== Goal ==
Leaving the pictures out, print the lines from the first line of the listing through the line containing "MB().add(vs, [tuple(range(n, 2", exactly as they read, and no others.

== Collected data ==

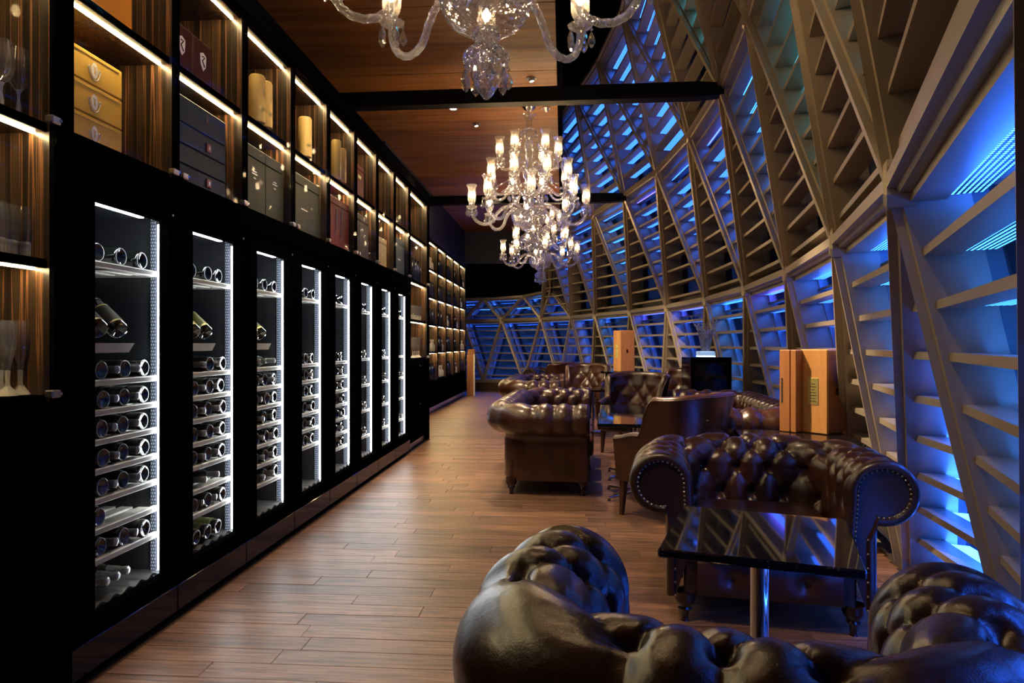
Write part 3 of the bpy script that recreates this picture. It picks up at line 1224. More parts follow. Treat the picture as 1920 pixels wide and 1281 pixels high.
    if i == 3:
        put_bottle('base_out', WF - .1, y0 + .3, .52, 'Bottle with bright yellow label on the floor rack of the fourth wine fridge', grp, 0, lab='label_g')

# ------------------------------------------------------------------ goods in the upper cabinets
CX = WF - .05


def stack_box(name, y0, y1, z0, z1, xf, dep, mat, label, cat='box', group=None, lid=None):
    r = empty(name, ((xf - dep / 2), (y0 + y1) / 2, z0), 0, label, cat, group)
    wy, h = (y1 - y0) / 2, z1 - z0
    if lid:
        MB().box(-dep / 2, dep / 2, -wy, wy, 0, h * lid - .0015, .004).build('carton', M[mat], r)
        MB().box(-dep / 2, dep / 2 + .001, -wy, wy, h * lid + .0015, h, .004).build('lid', M[mat], r)
    else:
        MB().box(-dep / 2, dep / 2, -wy, wy, 0, h, .005).build('carton', M[mat], r)
    return r


def disc_print(parent, x, y, z, ry, rz, mat, name='emblem', t=.0015, ang0=0):
    vs = []
    n = 20
    for xx in (x, x + t):
        for k in range(n):
            a = 2 * pi * k / n
            vs.append((xx, y + ry * cos(a), z + rz * sin(a)))
    MB().add(vs, [tuple(range(n, 2 * n))] + [(k, (k + 1) % n, n + (k + 1) % n, n + k) for k in range(n)]).build(name, M[mat], parent)


def emblem(parent, x, y, z, s):
    """white oval medallion with a dark monogram and an ornamental scroll under it"""
    disc_print(parent, x, y, z, s * .62, s, 'white')
    m = MB()
    for (a, b) in ((-.3, -.5), (.3, .5)):
        m.tube([(x + .002, y + s * .62 * a * .7, z + s * -.5), (x + .002, y, z + s * .1), (x + .002, y + s * .62 * b * .7, z + s * .5)], s * .045, 4)
    m.build('monogram', M['gold_box'], parent)
    rg = MB()
    pts = [(x + .001, y + s * 1.0 * cos(t), z + s * 1.25 * sin(t)) for t in [pi + pi * k / 14 for k in range(15)]]
    rg.tube(pts, s * .06, 4)
    for sd in (-1, 1):
        rg.tube([(x + .001, y + sd * s * (1.0 + .3 * cos(t) * .6), z + s * .25 * sin(t) + s * .1) for t in [2 * pi * k / 8 for k in range(9)]], s * .05, 4)
    rg.build('scroll_print', M['white'], parent)


# first cabinet: gold cartons and an orange carton
y0 = P0
for q, (z0, z1, nm) in enumerate(((2.106, 2.235, 'bottom'), (2.237, 2.366, 'middle'), (2.368, 2.497, 'top'))):
    b = stack_box('gift_box', y0 + .03, y0 + .46, z0, z1, CX - .06, .26, 'gold_box', 'Gold gift box with white oval medallion, %s of the stack of three' % nm, 'box', 'stack of gold gift boxes')
    emblem(b, .1305, .035, .062, .032)
    MB().tube([(.1312, -.19, .112), (.1312, .19, .112)], .0012, 4).build('foil_line', M['gold_plate'], b)
b = stack_box('gift_box', y0 + .03, y0 + .44, 2.656, 2.95, CX, .22, 'orange_box', 'Bright orange gift box with ornate medallion above the gold boxes')
emblem(b, .1105, .05, .16, .045)
MB().box(.1105, .1115, -.2, -.1, 0, .29).build('dark_band', M['case_side'], b)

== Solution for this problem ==
Write part 3 of the bpy script that recreates this picture. It picks up at line 1224. More parts follow. Treat the picture as 1920 pixels wide and 1281 pixels high.
    if i == 3:
        put_bottle('base_out', WF - .1, y0 + .3, .52, 'Bottle with bright yellow label on the floor rack of the fourth wine fridge', grp, 0, lab='label_g')

# ------------------------------------------------------------------ goods in the upper cabinets
CX = WF - .05


def stack_box(name, y0, y1, z0, z1, xf, dep, mat, label, cat='box', group=None, lid=None):
    r = empty(name, ((xf - dep / 2), (y0 + y1) / 2, z0), 0, label, cat, group)
    wy, h = (y1 - y0) / 2, z1 - z0
    if lid:
        MB().box(-dep / 2, dep / 2, -wy, wy, 0, h * lid - .0015, .004).build('carton', M[mat], r)
        MB().box(-dep / 2, dep / 2 + .001, -wy, wy, h * lid + .0015, h, .004).build('lid', M[mat], r)
    else:
        MB().box(-dep / 2, dep / 2, -wy, wy, 0, h, .005).build('carton', M[mat], r)
    return r


def disc_print(parent, x, y, z, ry, rz, mat, name='emblem', t=.0015, ang0=0):
    vs = []
    n = 20
    for xx in (x, x + t):
        for k in range(n):
            a = 2 * pi * k / n
            vs.append((xx, y + ry * cos(a), z + rz * sin(a)))
    MB().add(vs, [tuple(range(n, 2 * n))] + [(k, (k + 1) % n, n + (k + 1) % n, n + k) for k in range(n)]).build(name, M[mat], parent)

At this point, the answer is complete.